▶ [Required task]: Write out every entry exactly as it appears.

* start *

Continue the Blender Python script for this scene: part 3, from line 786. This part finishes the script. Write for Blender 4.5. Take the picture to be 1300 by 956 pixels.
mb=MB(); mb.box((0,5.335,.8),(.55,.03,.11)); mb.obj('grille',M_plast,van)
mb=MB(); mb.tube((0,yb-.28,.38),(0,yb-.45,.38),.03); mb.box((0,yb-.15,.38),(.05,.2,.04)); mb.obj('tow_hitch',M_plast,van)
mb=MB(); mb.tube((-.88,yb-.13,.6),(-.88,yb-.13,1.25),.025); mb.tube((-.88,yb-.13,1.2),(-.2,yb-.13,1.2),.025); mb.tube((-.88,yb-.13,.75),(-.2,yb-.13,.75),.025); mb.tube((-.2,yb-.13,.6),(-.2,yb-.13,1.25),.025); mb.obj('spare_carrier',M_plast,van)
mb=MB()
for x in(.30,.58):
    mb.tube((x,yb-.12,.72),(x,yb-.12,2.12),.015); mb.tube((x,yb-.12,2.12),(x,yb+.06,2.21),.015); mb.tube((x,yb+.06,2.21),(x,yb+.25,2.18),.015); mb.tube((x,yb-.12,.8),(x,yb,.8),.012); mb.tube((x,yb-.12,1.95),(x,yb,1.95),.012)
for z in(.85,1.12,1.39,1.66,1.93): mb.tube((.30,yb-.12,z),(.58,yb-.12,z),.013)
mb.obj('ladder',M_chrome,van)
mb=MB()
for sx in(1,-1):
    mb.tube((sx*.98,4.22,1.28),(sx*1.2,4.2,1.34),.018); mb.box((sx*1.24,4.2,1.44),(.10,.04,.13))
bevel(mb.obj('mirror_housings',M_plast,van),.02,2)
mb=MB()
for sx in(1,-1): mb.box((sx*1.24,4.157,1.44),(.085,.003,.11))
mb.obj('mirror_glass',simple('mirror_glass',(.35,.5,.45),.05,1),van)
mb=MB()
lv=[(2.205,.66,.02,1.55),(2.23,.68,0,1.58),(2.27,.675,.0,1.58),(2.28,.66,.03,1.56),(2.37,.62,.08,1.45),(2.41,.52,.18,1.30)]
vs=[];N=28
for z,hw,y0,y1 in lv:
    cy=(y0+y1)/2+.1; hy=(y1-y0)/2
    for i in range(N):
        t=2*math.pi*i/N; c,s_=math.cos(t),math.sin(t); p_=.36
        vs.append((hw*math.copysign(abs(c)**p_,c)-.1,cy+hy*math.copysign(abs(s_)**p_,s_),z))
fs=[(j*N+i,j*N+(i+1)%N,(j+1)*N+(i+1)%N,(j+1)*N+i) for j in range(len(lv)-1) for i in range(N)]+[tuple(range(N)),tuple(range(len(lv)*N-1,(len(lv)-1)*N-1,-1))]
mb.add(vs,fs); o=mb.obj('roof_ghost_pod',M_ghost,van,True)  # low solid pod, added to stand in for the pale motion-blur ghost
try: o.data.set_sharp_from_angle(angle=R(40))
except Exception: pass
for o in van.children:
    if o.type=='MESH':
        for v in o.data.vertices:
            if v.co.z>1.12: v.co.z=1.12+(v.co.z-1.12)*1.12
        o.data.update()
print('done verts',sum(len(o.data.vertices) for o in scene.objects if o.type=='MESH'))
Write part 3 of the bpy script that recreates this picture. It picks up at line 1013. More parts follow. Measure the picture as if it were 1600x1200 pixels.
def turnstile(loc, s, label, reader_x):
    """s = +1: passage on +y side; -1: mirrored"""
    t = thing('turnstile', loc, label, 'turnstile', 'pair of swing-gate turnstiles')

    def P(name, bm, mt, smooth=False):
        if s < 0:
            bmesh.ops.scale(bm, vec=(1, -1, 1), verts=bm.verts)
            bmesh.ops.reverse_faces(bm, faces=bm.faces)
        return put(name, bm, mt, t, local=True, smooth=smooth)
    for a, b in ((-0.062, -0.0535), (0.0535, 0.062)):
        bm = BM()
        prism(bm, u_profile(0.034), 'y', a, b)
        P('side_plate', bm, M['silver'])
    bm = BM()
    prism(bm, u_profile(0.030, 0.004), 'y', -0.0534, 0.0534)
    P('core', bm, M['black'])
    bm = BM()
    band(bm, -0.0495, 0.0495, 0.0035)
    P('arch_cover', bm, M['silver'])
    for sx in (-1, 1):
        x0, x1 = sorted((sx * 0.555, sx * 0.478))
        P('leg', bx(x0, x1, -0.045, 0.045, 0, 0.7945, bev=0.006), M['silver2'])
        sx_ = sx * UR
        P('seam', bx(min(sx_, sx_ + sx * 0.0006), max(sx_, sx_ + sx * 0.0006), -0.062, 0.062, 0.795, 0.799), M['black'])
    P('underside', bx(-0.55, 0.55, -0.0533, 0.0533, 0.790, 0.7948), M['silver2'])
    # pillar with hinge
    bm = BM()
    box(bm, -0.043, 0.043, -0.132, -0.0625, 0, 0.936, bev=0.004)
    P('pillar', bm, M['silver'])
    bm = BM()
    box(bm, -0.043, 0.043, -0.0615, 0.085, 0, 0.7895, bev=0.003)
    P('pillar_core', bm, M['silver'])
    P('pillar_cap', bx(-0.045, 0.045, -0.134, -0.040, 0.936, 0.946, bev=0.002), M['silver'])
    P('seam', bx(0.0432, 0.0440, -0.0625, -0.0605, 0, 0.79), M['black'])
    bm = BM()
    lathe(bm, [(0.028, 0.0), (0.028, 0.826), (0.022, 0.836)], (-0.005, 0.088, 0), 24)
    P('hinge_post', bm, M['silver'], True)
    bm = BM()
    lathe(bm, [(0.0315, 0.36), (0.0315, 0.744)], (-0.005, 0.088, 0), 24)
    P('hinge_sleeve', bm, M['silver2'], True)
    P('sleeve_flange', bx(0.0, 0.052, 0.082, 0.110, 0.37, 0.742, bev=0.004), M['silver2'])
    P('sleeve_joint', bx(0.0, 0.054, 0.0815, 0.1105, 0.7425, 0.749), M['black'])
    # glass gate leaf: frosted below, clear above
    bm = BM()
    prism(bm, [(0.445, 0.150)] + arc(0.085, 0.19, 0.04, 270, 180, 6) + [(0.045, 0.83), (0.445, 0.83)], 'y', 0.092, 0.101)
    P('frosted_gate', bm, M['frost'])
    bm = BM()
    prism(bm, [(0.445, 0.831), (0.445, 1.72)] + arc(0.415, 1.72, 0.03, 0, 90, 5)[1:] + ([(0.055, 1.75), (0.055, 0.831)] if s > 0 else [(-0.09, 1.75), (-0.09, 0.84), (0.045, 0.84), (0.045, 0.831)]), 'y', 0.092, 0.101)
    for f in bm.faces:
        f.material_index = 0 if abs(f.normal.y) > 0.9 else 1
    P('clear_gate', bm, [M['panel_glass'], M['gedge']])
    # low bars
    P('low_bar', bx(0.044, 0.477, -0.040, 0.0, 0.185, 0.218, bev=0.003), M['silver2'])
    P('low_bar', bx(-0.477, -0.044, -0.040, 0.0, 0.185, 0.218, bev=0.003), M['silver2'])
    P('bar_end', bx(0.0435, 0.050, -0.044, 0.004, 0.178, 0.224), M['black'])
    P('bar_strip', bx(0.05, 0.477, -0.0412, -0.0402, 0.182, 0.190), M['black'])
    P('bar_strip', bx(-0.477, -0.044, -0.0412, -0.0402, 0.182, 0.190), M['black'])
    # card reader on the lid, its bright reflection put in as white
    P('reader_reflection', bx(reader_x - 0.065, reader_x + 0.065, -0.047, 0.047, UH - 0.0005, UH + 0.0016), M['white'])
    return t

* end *

▶ [Exercise output]:
Continue the Blender Python script for this scene: part 3, from line 786. This part finishes the script. Write for Blender 4.5. Take the picture to be 1300 by 956 pixels.
mb=MB(); mb.box((0,5.335,.8),(.55,.03,.11)); mb.obj('grille',M_plast,van)
mb=MB(); mb.tube((0,yb-.28,.38),(0,yb-.45,.38),.03); mb.box((0,yb-.15,.38),(.05,.2,.04)); mb.obj('tow_hitch',M_plast,van)
mb=MB(); mb.tube((-.88,yb-.13,.6),(-.88,yb-.13,1.25),.025); mb.tube((-.88,yb-.13,1.2),(-.2,yb-.13,1.2),.025); mb.tube((-.88,yb-.13,.75),(-.2,yb-.13,.75),.025); mb.tube((-.2,yb-.13,.6),(-.2,yb-.13,1.25),.025); mb.obj('spare_carrier',M_plast,van)
mb=MB()
for x in(.30,.58):
    mb.tube((x,yb-.12,.72),(x,yb-.12,2.12),.015); mb.tube((x,yb-.12,2.12),(x,yb+.06,2.21),.015); mb.tube((x,yb+.06,2.21),(x,yb+.25,2.18),.015); mb.tube((x,yb-.12,.8),(x,yb,.8),.012); mb.tube((x,yb-.12,1.95),(x,yb,1.95),.012)
for z in(.85,1.12,1.39,1.66,1.93): mb.tube((.30,yb-.12,z),(.58,yb-.12,z),.013)
mb.obj('ladder',M_chrome,van)
mb=MB()
for sx in(1,-1):
    mb.tube((sx*.98,4.22,1.28),(sx*1.2,4.2,1.34),.018); mb.box((sx*1.24,4.2,1.44),(.10,.04,.13))
bevel(mb.obj('mirror_housings',M_plast,van),.02,2)
mb=MB()
for sx in(1,-1): mb.box((sx*1.24,4.157,1.44),(.085,.003,.11))
mb.obj('mirror_glass',simple('mirror_glass',(.35,.5,.45),.05,1),van)
mb=MB()
lv=[(2.205,.66,.02,1.55),(2.23,.68,0,1.58),(2.27,.675,.0,1.58),(2.28,.66,.03,1.56),(2.37,.62,.08,1.45),(2.41,.52,.18,1.30)]
vs=[];N=28
for z,hw,y0,y1 in lv:
    cy=(y0+y1)/2+.1; hy=(y1-y0)/2
    for i in range(N):
        t=2*math.pi*i/N; c,s_=math.cos(t),math.sin(t); p_=.36
        vs.append((hw*math.copysign(abs(c)**p_,c)-.1,cy+hy*math.copysign(abs(s_)**p_,s_),z))
fs=[(j*N+i,j*N+(i+1)%N,(j+1)*N+(i+1)%N,(j+1)*N+i) for j in range(len(lv)-1) for i in range(N)]+[tuple(range(N)),tuple(range(len(lv)*N-1,(len(lv)-1)*N-1,-1))]
mb.add(vs,fs); o=mb.obj('roof_ghost_pod',M_ghost,van,True)  # low solid pod, added to stand in for the pale motion-blur ghost
try: o.data.set_sharp_from_angle(angle=R(40))
except Exception: pass
for o in van.children:
    if o.type=='MESH':
        for v in o.data.vertices:
            if v.co.z>1.12: v.co.z=1.12+(v.co.z-1.12)*1.12
        o.data.update()
print('done verts',sum(len(o.data.vertices) for o in scene.objects if o.type=='MESH'))
Write part 3 of the bpy script that recreates this picture. It picks up at line 1013. More parts follow. Measure the picture as if it were 1600x1200 pixels.
def turnstile(loc, s, label, reader_x):
    """s = +1: passage on +y side; -1: mirrored"""
    t = thing('turnstile', loc, label, 'turnstile', 'pair of swing-gate turnstiles')

    def P(name, bm, mt, smooth=False):
        if s < 0:
            bmesh.ops.scale(bm, vec=(1, -1, 1), verts=bm.verts)
            bmesh.ops.reverse_faces(bm, faces=bm.faces)
        return put(name, bm, mt, t, local=True, smooth=smooth)
    for a, b in ((-0.062, -0.0535), (0.0535, 0.062)):
        bm = BM()
        prism(bm, u_profile(0.034), 'y', a, b)
        P('side_plate', bm, M['silver'])
    bm = BM()
    prism(bm, u_profile(0.030, 0.004), 'y', -0.0534, 0.0534)
    P('core', bm, M['black'])
    bm = BM()
    band(bm, -0.0495, 0.0495, 0.0035)
    P('arch_cover', bm, M['silver'])
    for sx in (-1, 1):
        x0, x1 = sorted((sx * 0.555, sx * 0.478))
        P('leg', bx(x0, x1, -0.045, 0.045, 0, 0.7945, bev=0.006), M['silver2'])
        sx_ = sx * UR
        P('seam', bx(min(sx_, sx_ + sx * 0.0006), max(sx_, sx_ + sx * 0.0006), -0.062, 0.062, 0.795, 0.799), M['black'])
    P('underside', bx(-0.55, 0.55, -0.0533, 0.0533, 0.790, 0.7948), M['silver2'])
    # pillar with hinge
    bm = BM()
    box(bm, -0.043, 0.043, -0.132, -0.0625, 0, 0.936, bev=0.004)
    P('pillar', bm, M['silver'])
    bm = BM()
    box(bm, -0.043, 0.043, -0.0615, 0.085, 0, 0.7895, bev=0.003)
    P('pillar_core', bm, M['silver'])
    P('pillar_cap', bx(-0.045, 0.045, -0.134, -0.040, 0.936, 0.946, bev=0.002), M['silver'])
    P('seam', bx(0.0432, 0.0440, -0.0625, -0.0605, 0, 0.79), M['black'])
    bm = BM()
    lathe(bm, [(0.028, 0.0), (0.028, 0.826), (0.022, 0.836)], (-0.005, 0.088, 0), 24)
    P('hinge_post', bm, M['silver'], True)
    bm = BM()
    lathe(bm, [(0.0315, 0.36), (0.0315, 0.744)], (-0.005, 0.088, 0), 24)
    P('hinge_sleeve', bm, M['silver2'], True)
    P('sleeve_flange', bx(0.0, 0.052, 0.082, 0.110, 0.37, 0.742, bev=0.004), M['silver2'])
    P('sleeve_joint', bx(0.0, 0.054, 0.0815, 0.1105, 0.7425, 0.749), M['black'])
    # glass gate leaf: frosted below, clear above
    bm = BM()
    prism(bm, [(0.445, 0.150)] + arc(0.085, 0.19, 0.04, 270, 180, 6) + [(0.045, 0.83), (0.445, 0.83)], 'y', 0.092, 0.101)
    P('frosted_gate', bm, M['frost'])
    bm = BM()
    prism(bm, [(0.445, 0.831), (0.445, 1.72)] + arc(0.415, 1.72, 0.03, 0, 90, 5)[1:] + ([(0.055, 1.75), (0.055, 0.831)] if s > 0 else [(-0.09, 1.75), (-0.09, 0.84), (0.045, 0.84), (0.045, 0.831)]), 'y', 0.092, 0.101)
    for f in bm.faces:
        f.material_index = 0 if abs(f.normal.y) > 0.9 else 1
    P('clear_gate', bm, [M['panel_glass'], M['gedge']])
    # low bars
    P('low_bar', bx(0.044, 0.477, -0.040, 0.0, 0.185, 0.218, bev=0.003), M['silver2'])
    P('low_bar', bx(-0.477, -0.044, -0.040, 0.0, 0.185, 0.218, bev=0.003), M['silver2'])
    P('bar_end', bx(0.0435, 0.050, -0.044, 0.004, 0.178, 0.224), M['black'])
    P('bar_strip', bx(0.05, 0.477, -0.0412, -0.0402, 0.182, 0.190), M['black'])
    P('bar_strip', bx(-0.477, -0.044, -0.0412, -0.0402, 0.182, 0.190), M['black'])
    # card reader on the lid, its bright reflection put in as white
    P('reader_reflection', bx(reader_x - 0.065, reader_x + 0.065, -0.047, 0.047, UH - 0.0005, UH + 0.0016), M['white'])
    return t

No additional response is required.